Face à une telle politique, la BCE fait
figure de petite joueuse. Elle a bien accordé quelque 1 000 milliards
d’euros de liquidité aux banques sur trois ans à un taux d’intérêt
dérisoire, afin de soutenir le système bancaire, mais elle s’est
toujours refusée à soutenir massivement la dette des pays du Sud. Depuis
septembre, elle s’est certes engagée à racheter la dette de ceux qui
appelleraient à l’aide pour des montants indéterminés. Mais elle ne
rachètera que des obligations remboursables avant trois ans. Et encore. À
condition qu’ils acceptent un contrôle très étroit de leurs finances
publiques. Autant dire que ce n’est pas encore fait. Si cela semble
avoir réussi à ramener la confiance dans l’euro, cela n’a visiblement
pas suffi pour stimuler la croissance.
Risques pour la croissance
Devrait-elle pour autant suivre l’exemple
de la Fed ? Outre que ses statuts l’en empêchent, les politiques
monétaires non conventionnelles ne sont pas sans danger. Non pas qu’il
faille craindre un retour de l’inflation. Ce risque a “pour de
nombreuses années disparu avec le chômage, le freinage des salaires et
le recul du prix des matières premières”, écrit Patrick Artus dans une note de la recherche économique de Natixis
publiée à la mi-janvier. Certains considèrent même que l’Europe est
entrée dans une spirale déflationniste à la japonaise, sous l’effet du
désendettement massif imposé aux États, mais surtout aux entreprises et
aux ménages.
Il n’en reste pas moins que la politique
monétaire de la Fed (comme celle de la banque centrale britannique ou du
Japon) est déstabilisante pour l’économie mondiale. Les pays émergents,
où les perspectives de profit sont plus fortes, subissent un afflux de
capitaux et une hausse dangereuse de leurs devises, ce qui risque de
déstabiliser leur balance commerciale. Ils peuvent alors être tentés de
pratiquer à leur tour des politiques monétaires trop accommodantes pour
parer à la hausse de leur monnaie tout en s’exposant à un retournement
brutal des flux de capitaux, au moment où la Fed renversera sa
politique.
Bulles
La question des dangers de la politique
monétaire non conventionnelle commence même à se poser aux États-Unis.

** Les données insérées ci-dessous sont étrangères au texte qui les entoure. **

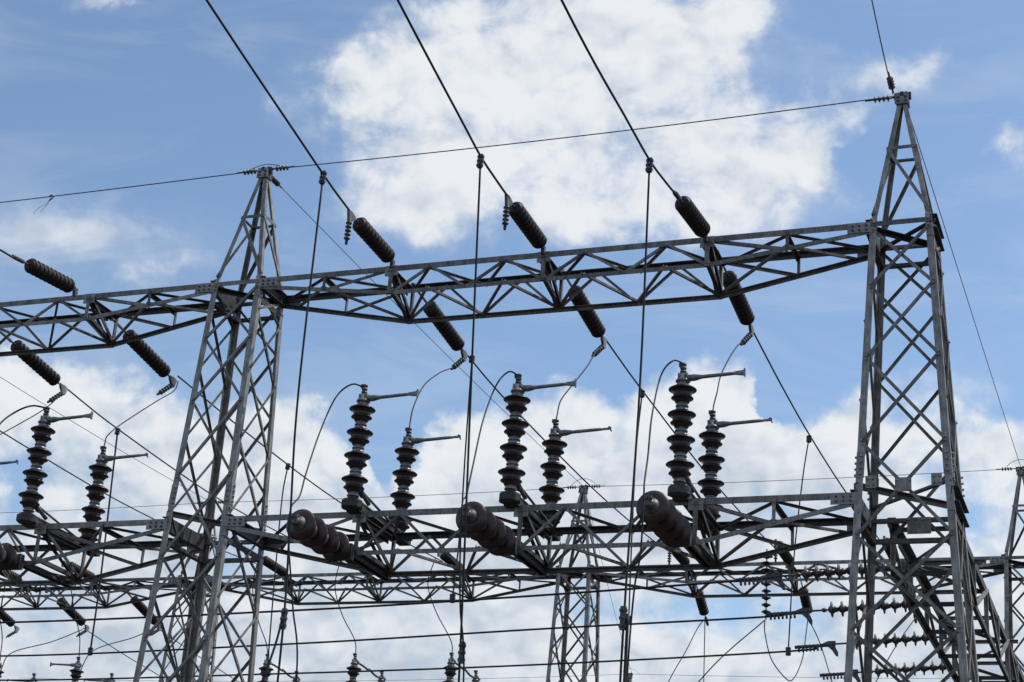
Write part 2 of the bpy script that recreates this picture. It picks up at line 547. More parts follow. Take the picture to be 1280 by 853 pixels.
def lattice_tower(name, pos, wx, kx, label, plates=True, group=None, heavy_rear=False):
    x0, y0 = pos
    root = thing(name, (x0, y0, 0), label, 'lattice tower', group)
    O = (0, 0, 0)

    def c(sx, sy, z):
        return V((sx * (wx + kx * (ZU - z)), sy * (WY + KY * (ZU - z)), z))

    def pk(sx, sy, z):     # peak pyramid
        t = (z - (ZU - .05)) / (ZP - .12 - (ZU - .05))
        a = c(sx, sy, ZU - .05)
        b = V((sx * .055, sy * .055, ZP - .12))
        return a.lerp(b, t)
    for sx in (-1, 1):
        for sy in (-1, 1):
            b = MB()
            b.legangle(c(sx, sy, 0.05), c(sx, sy, ZU + .10), sx, sy, 0.092, 0.012)
            bl = b
            for zz in (8.40, 8.48, 8.56, 8.64, ZU + .02, ZU - .08):
                q = c(sx, sy, zz)
                bl.bolt(q + V((-sx * .055, sy * .013, 0)), (0, sy, 0))
                bl.bolt(q + V((sx * .013, -sy * .055, 0)), (sx, 0, 0))
            for zz in FRONT_Z[1:-1]:
                q = c(sx, sy, zz)
                bl.bolt(q + V((-sx * .05, sy * .004, .02)), (0, sy, 0), .015)
                bl.bolt(q + V((-sx * .05, sy * .004, -.03)), (0, sy, 0), .015)
            lg = bl.build('leg', STEEL_LEG, root)
            # splice plate wraps the leg
            b = MB()
            for zz in (8.52,):
                q = c(sx, sy, zz)
                b.legangle(q + V((sx * .012, sy * .012, -.17)), c(sx, sy, zz + .34) + V((sx * .012, sy * .012, -.17)), sx, sy, 0.104, 0.010)
            b.build('splice_plate', PLATE, lg)
            b = MB()
            b.legangle(pk(sx, sy, ZU - .12), pk(sx, sy, ZP - .10), sx, sy, 0.066, 0.010)
            b.build('peak_leg', STEEL_LEG, root)
            b = MB()
            b.box((0, 0, .05), (.24, .24, .1))
            b.box((0, 0, .12), (.03, .2, .12))
            fo = b.build('base_plate', PLATE, root)
            fo.location = c(sx, sy, 0) * 1.0
            b = MB()
            b.lathe([(.42, -.6), (.40, .03), (.37, .05)], (0, 0, 0), (0, 0, 1), 12, False)
            fo2 = b.build('footing', CONCRETE, root)
            fo2.location = c(sx, sy, 0)

    def xpanel(zs, face):
        for i in range(len(zs) - 1):
            z1, z0 = zs[i], zs[i + 1]
            for k in (0, 1):
                s = 1 if k else -1
                if face in ('f', 'r'):
                    sy = -1 if face == 'f' else 1
                    nrm = V((0, sy, 0))
                    a, d = c(s, sy, z1), c(-s, sy, z0)
                    a.x -= s * .05
                    d.x += s * .05
                else:
                    sx = -1 if face == 'l' else 1
                    nrm = V((sx, 0, 0))
                    a, d = c(sx, s, z1), c(sx, -s, z0)
                    a.y -= s * .05
                    d.y += s * .05
                off = nrm * (0.013 if k else -0.016)
                b = MB()
                b.angle(a + off, d + off, .040, nrm, .007, .030, 1 if k else -1)
                dd_ = (d - a).normalized()
                for q_ in (a + dd_ * .05, d - dd_ * .05):
                    b.bolt(q_ + off, nrm, .014, .012)
                b.build('brace', STEEL, root)
    for f_ in 'fr':
        xpanel(FRONT_Z, f_)
    for f_ in 'lr':
        xpanel(SIDE_Z, 'l' if f_ == 'l' else 'R')

    def strut(a, d, nrm, size=.07, mat=STEEL, nm='strut', off=.014, t=.009):
        b = MB()
        n = V(nrm)
        b.angle(V(a) + n * off, V(d) + n * off, size, n, t)
        return b.build(nm, mat, root)
    # rings at the two girder levels
    for z in (ZU, ZL):
        for sy in (-1, 1):
            if sy > 0 or z == ZU:
                strut(c(-1, sy, z), c(1, sy, z), (0, sy, 0), .07)
            if sy > 0:
                strut(c(-1, sy, z - .27), c(1, sy, z - .27), (0, sy, 0), .075)
        for sx in (-1, 1):
            b = MB()
            a, d = c(sx, -1, z - .02), c(sx, 1, z - .02)
            a.x -= sx * .03
            d.x -= sx * .03
            b.channel(a, d, .20, .09, (-sx, 0, 0))
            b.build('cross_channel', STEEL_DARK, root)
            b = MB()
            q = c(sx, -1, z - .28)
            e = c(sx, 1, z - .28)
            b.angle(q, e, .09, (sx, 0, 0), .01)
            b.build('cross_strut', STEEL_DARK, root)
    # plan bracing above the lower girder
    z = ZL + .17
    b = MB(); b.angle(c(-1, -1, z), c(1, 1, z), .075, (0, 0, 1), .009); b.build('plan_brace', STEEL, root)
    b = MB(); b.angle(c(1, -1, z - .02), c(-1, 1, z - .02), .055, (0, 0, -1), .009); b.build('plan_brace', STEEL, root)
    for sx in (-1, 1) if plates else ():
        b = MB()
        q = c(sx, -1, z)
        b.box(q + V((-sx * .19, -.005, 0)), (.13, .012, .16))
        for dx in (-.15, -.22):
            b.bolt(q + V((sx * dx, -.011, .04)), (0, -1, 0))
            b.bolt(q + V((sx * dx, -.011, -.04)), (0, -1, 0))
        b.build('gusset_plate', PLATE, root)
    z = ZU - .02
    b = MB(); b.angle(c(-1, -1, z), c(1, 1, z), .07, (0, 0, 1), .009); b.build('plan_brace', STEEL_DARK, root)
    b = MB(); b.angle(c(1, -1, z - .02), c(-1, 1, z - .02), .07, (0, 0, -1), .009); b.build('plan_brace', STEEL_DARK, root)
    # peak
    zm = 13.17
    for sy in (-1, 1):
        strut(pk(-1, sy, zm), pk(1, sy, zm), (0, sy, 0), .048, nm='peak_strut')
    for sx in (-1, 1):
        strut(pk(sx, -1, zm), pk(sx, 1, zm), (sx, 0, 0), .048, nm='peak_strut')
    strut(pk(-1, -1, zm), pk(1, -1, ZU + .15), (0, -1, 0), .044, nm='peak_brace')
    strut(pk(1, 1, zm), pk(-1, 1, ZU + .15), (0, 1, 0), .044, nm='peak_brace')
    strut(pk(-1, 1, zm), pk(-1, -1, ZU + .15), (-1, 0, 0), .044, nm='peak_brace')
    strut(pk(1, -1, zm), pk(1, 1, ZU + .15), (1, 0, 0), .044, nm='peak_brace')
    b = MB()
    b.box((0, 0, ZP - .12), (.17, .17, .14))
    b.box((0, 0, ZP - .04), (.23, .05, .10))
    b.box((0, .0, ZP - .05), (.05, .20, .07))
    b.lathe([(.022, 0), (.022, .03)], (.05, 0, ZP), (0, 0, 1), 8)
    b.lathe([(.022, 0), (.022, .02)], (-.06, .0, ZP), (0, 0, 1), 8)
    for sx in (-1, 1):
        b.bolt((sx * .05, -.09, ZP - .1), (0, -1, 0), .02)
        b.bolt((sx * .05, -.09, ZP - .16), (0, -1, 0), .02)
    b.build('peak_cap', STEEL_DARK, root)
    b = MB()
    b.prism((0, -.088, 0), (0, -.098, 0), [(-.10, ZP - .20), (.10, ZP - .20), (.085, ZP - .03), (-.085, ZP - .03)], V((1, 0, 0)), V((0, 0, 1)))
    b.build('gusset_plate', PLATE, root)
    if plates:
        for (zc, sy, w_, h_) in ((8.26, -1, .26, .20), (ZL - .13, 1, .46, .36)):
            pass
        yf = c(0, -1, 8.23).y
        b = MB()
        b.box((0, yf - .030, 8.23), (.20, .014, .18))
        for ax in (-.08, .08):
            for az in (-.06, .06):
                b.bolt((ax, yf - .036, 8.22 + az), (0, -1, 0))
        b.build('gusset_plate', PLATE, root)
        yr = c(0, 1, ZL - .13).y
        b = MB()
        b.box((.04, yr - .10, ZL - .10), (.30, .014, .22))
        for ax in (-.08, .0, .08, .15):
            for az in (-.08, .08):
                b.bolt((ax, yr - .107, ZL - .10 + az), (0, -1, 0))
        b.build('gusset_plate', PLATE, root)
    return root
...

La publication du compte rendu de la réunion de politique monétaire de
la Fed fin février (les fameuses “minutes”) a révélé une discussion des
gouverneurs sur le meilleur calendrier pour en sortir, malgré
l’engagement à imprimer des dollars jusqu’à ce que le taux de chômage revienne à 6,5 %.
Leur crainte est de rééditer leur erreur
du début des années 2000, quand l’institution avait conservé “des
politiques monétaires très expansionnistes, alors que la récession de
2001-2002 était terminée”, entraînant une bulle immobilière après
l’éclatement de la bulle des actions, rappelle ainsi Natixis dans une
note de fin janvier 2013.
Comme à cette époque, le risque est
aujourd’hui de voir le cash accumulé s’investir au mauvais endroit : “Il
semble que réémergent des comportements spéculatifs : achats
d’obligations à haut rendement (junk bonds), prêts sous les
standards aux entreprises (analogues aux crédits subprimes pour les
ménages), achats de matières premières et actions des pays émergents via
les ETFs (Exchange Traded Funds). L’opacité règne comme à l’époque des
subprimes sur la manière dont est financé l’achat de ces titres, donc
sur les chaînes de contreparties et leur vulnérabilité”, écrit
l’économiste Michel Aglietta, sur son blog du Centre d’études
prospectives et d’informations internationales.
Vers un krach
Quant aux grandes entreprises américaines très profitables, elles
se sont lancées dans des opérations financières de rachats de leurs
propres actions, ou de fusions-acquisitions pas toujours justifiées, avec le risque d’accentuer la déconnexion entre les cours boursiers et l’économie réelle.
Si Ben Bernanke a depuis
réaffirmé que la sortie du “quantitative easing” n’était pas pour tout
de suite, que se passera-t-il le jour où une vraie reprise se
matérialisera et où la Fed sera obligée de débrancher l’économie
américaine de sa perfusion ? Certains pointent le risque d’un krach
obligataire. La Fed ne soutenant plus la dette américaine, la
valeur des obligations du Trésor pourrait s’effondrer avec pour effet
d’infliger de fortes pertes à tous les détenteurs de cette dette, comme
les banques, les fonds de pension ou les assureurs. Comme la Grèce,
les États-Unis risqueraient alors de se voir imposer des taux d’intérêt
énormes pour refinancer leur dette. Une mécanique infernale non
seulement qui plongerait l’économie en récession, mais qui pourrait même
déboucher sur une faillite américaine.